A second uncalled for map is by Peter Overrardt (c.1565-c.1652). This map of England, Wales and Ireland was recorded by Shirley as surviving in two known examples, this being one of them. Five examples are now known. A two-page description co-written by Donald Hodson and R. A. Skelton accompanies the atlas along with a further letter by Helen Wallis of its deposit with the British Museum for rebinding.

Provenance: Sotheby’s London 24 January 1967 lot 503; Donald Hodson collection. References: Burden ‘The Origins of the ‘miniature’ Speed atlas.
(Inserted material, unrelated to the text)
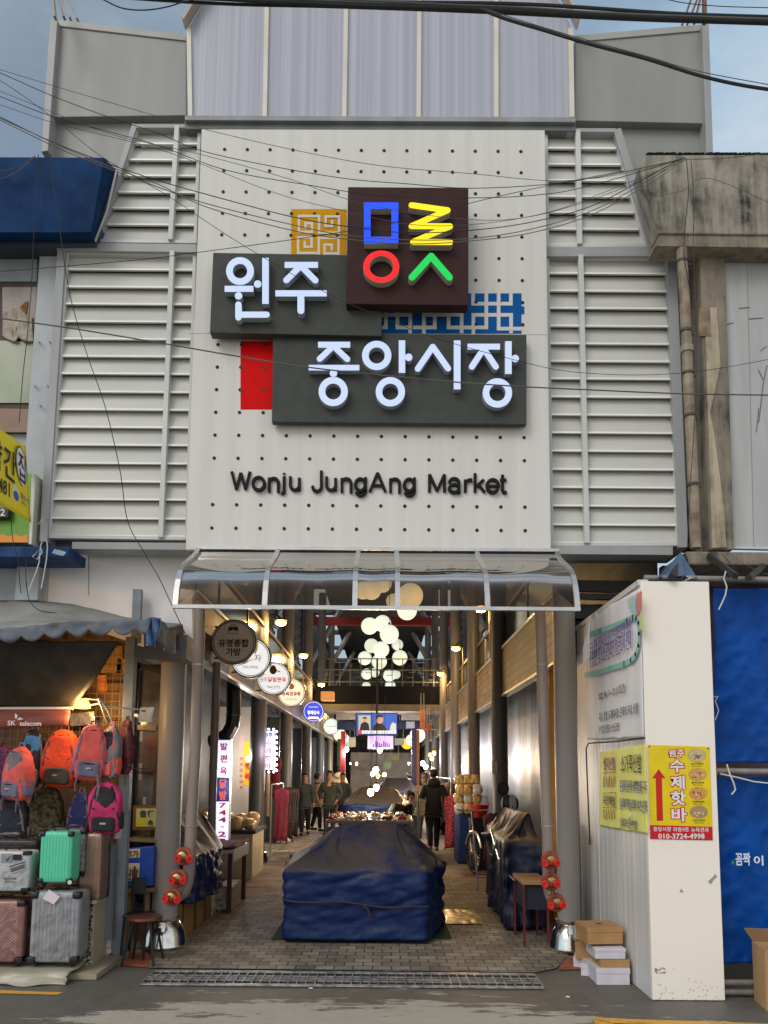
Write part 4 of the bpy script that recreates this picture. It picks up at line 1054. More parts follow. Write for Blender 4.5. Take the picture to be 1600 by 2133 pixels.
# ground floor shop walls
M_shut = wall_metal('shutter_metal', lin(112,116,122), .40, .45, 6, .6)
b = MB(); b.box((2.5,8.05,0.02),(2.6,YE,3.29)); b.build('shop_front', M_shut, hall)
b = MB(); b.box((-3.3,8.3,0.02),(-3.2,YE,3.39)); b.build('shop_front', M_in, hall)
for i, y in enumerate((9.2, 16.0, 18.5, 21, 23.5, 26, 30, 34)):
    b = MB(); b.box((-3.195,y,.02),(-2.5,y+.18,2.95)); b.build('shop_divider', wall_metal('divider_metal', lin(120,124,128), .25, .5, 5), hall)
for i, y in enumerate((17.2, 20.4, 24, 28.5, 33)):
    b = MB(); b.box((-3.19,y,.02),(-2.78,y+1.4,2.95)); b.build('shop_shutter', M_shut, hall)
b = MB()
for x in (-3.5, 3.2): b.box((min(x,x*.01+x),7.95,2.6),(x+.3,8.0,3.0))
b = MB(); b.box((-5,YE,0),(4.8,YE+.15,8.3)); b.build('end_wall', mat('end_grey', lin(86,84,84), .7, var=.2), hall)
b = MB(); b.box((2.0,7.98,3.12),(6,12,3.28)); b.box((2.62,8,0),(6,8.1,3.1)); b.box((5.9,7.98,0),(6,12,3.1)); b.build('alley_ceiling', M_dark, hall)
b = MB()
for i in range(5): b.box((2.3+i*.4, 7.9-.1*(i%2), 3.38+.05*(i%3)), (2.62+i*.4, 7.96, 3.44+.05*(i%3)))
b.bar((1.9,7.8,3.50),(5,7.8,3.47), .06, .06); b.bar((2.0,7.85,3.62),(5,7.85,3.6), .12, .05); b.build('alley_pipes', mat('dim_grey', lin(72,70,68), .6, var=.2), hall)
# roof structure
b = MB()
for Y in (11, 16, 21, 30, 36, 42):
    for s in (-1, 1):
        b.tube([V((s*2.9-.15,Y,5.6)), V((s*1.5-.15,Y,8.2))], .11, 10)
b.build('roof_strut', mat('strut_grey', lin(140,142,146), .4, metal=.3), hall, smooth=True)
b = MB(); b.box((-3.0,29.6,7.35),(2.8,29.9,7.65)); b.build('roof_beam', mat('beam_red', lin(128,22,18), .5, var=.06), hall)
b = MB(); b.box((-3.0,17.7,8.0),(2.8,17.9,8.25)); b.box((-3.0,23.7,8.0),(2.8,23.9,8.25)); b.build('roof_beam', M_in, hall)
# footbridge
fb = thing('footbridge', 'dark navy footbridge with a lattice railing crossing the arcade between the galleries', 'footbridge', (-.15, 24.2, 3.85))
a, c = P(660,1466,24), P(924,1430,24)
b = MB(); b.box((XL+.02,24,a.z),(XR-.02,25.2,c.z)); b.build('beam', mat('bridge_navy', lin(12,16,28), .7, var=.05, spec=.1), fb)
b = MB(); b.box((XL+.02,23.9,a.z-.22),(XR-.02,25.3,a.z-.01)); b.build('underside', mat('bridge_under', lin(96,90,80), .6), fb)
zt = P(790,1371,24).z
b = MB()
b.box((XL+.02,24.02,zt-.03),(XR-.02,24.06,zt)); b.box((XL+.02,24.02,c.z+.12),(XR-.02,24.05,c.z+.15)); b.box((XL+.02,24.02,c.z+.50),(XR-.02,24.05,c.z+.53)); 
x = XL+.1
while x < XR-.05:
    b.box((x,24.022,c.z),(x+.025,24.048,zt-.03)); x += .33
x = XL+.26; i = 0
while x < XR-.1:
    z = c.z+.2+(i*37 % 5)*.07; b.box((x,24.024,z),(x+.2,24.046,z+.02)); b.box((x+.05,24.024,z+.16),(x+.25,24.046,z+.18)); x += .33; i += 1
b.build('railing', mat('bridge_rail', lin(84,90,92), .4, metal=.4), fb)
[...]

The first atlas of the British Isles’ in ‘Mappae Antiquae Liber Amicorum Günter Schilder’ pp. 497-508; Keuning, J. ‘Pieter van den Keere’, Imago Mundi XV (1960), pp. 66-72; Van der Krogt 373:01; Schilder MCN VIII pp. 76, 341-2 & 381; Shirley (1991) 223; Shirley (1993) World 132; Shirley (2004) T.Kee 1a; Skelton (1970) 4, Appendix A p. 210 listing this example; Streitberger (1975) Imago Mundi 27 pp. 47-51; Wallis, Helen, ‘Introduction.’ In Atlas of the British Isles by Pieter van den Keere, c. 1605. Lympne Castle, Kent: Harry Margary, 1972; Worms & Baynton-Williams (2011) pp. 364-5.

CLAESZ, Cornelis

(Maps of Counties)

Cornelis Claesz, Amsterdam, c.1602
ONE OF ONLY 8 KNOWN EXAMPLES OF THE SO-CALLED PROOF MINIATURE SPEED. Octavo (155 x 205 mm.), twentieth century full calf, gilt panelled boards, with gilt title to the spine, marbled endpapers, the whole housed in an open cloth slipcase. With 46 maps, each laid in later paper, the world in half, some loss to Overrardt map, edges frayed to Timea and Ultonia with some loss, with pagination in an early hand, with manuscript notations to some of the Welsh maps, 7 maps with early manuscript notes to the verso.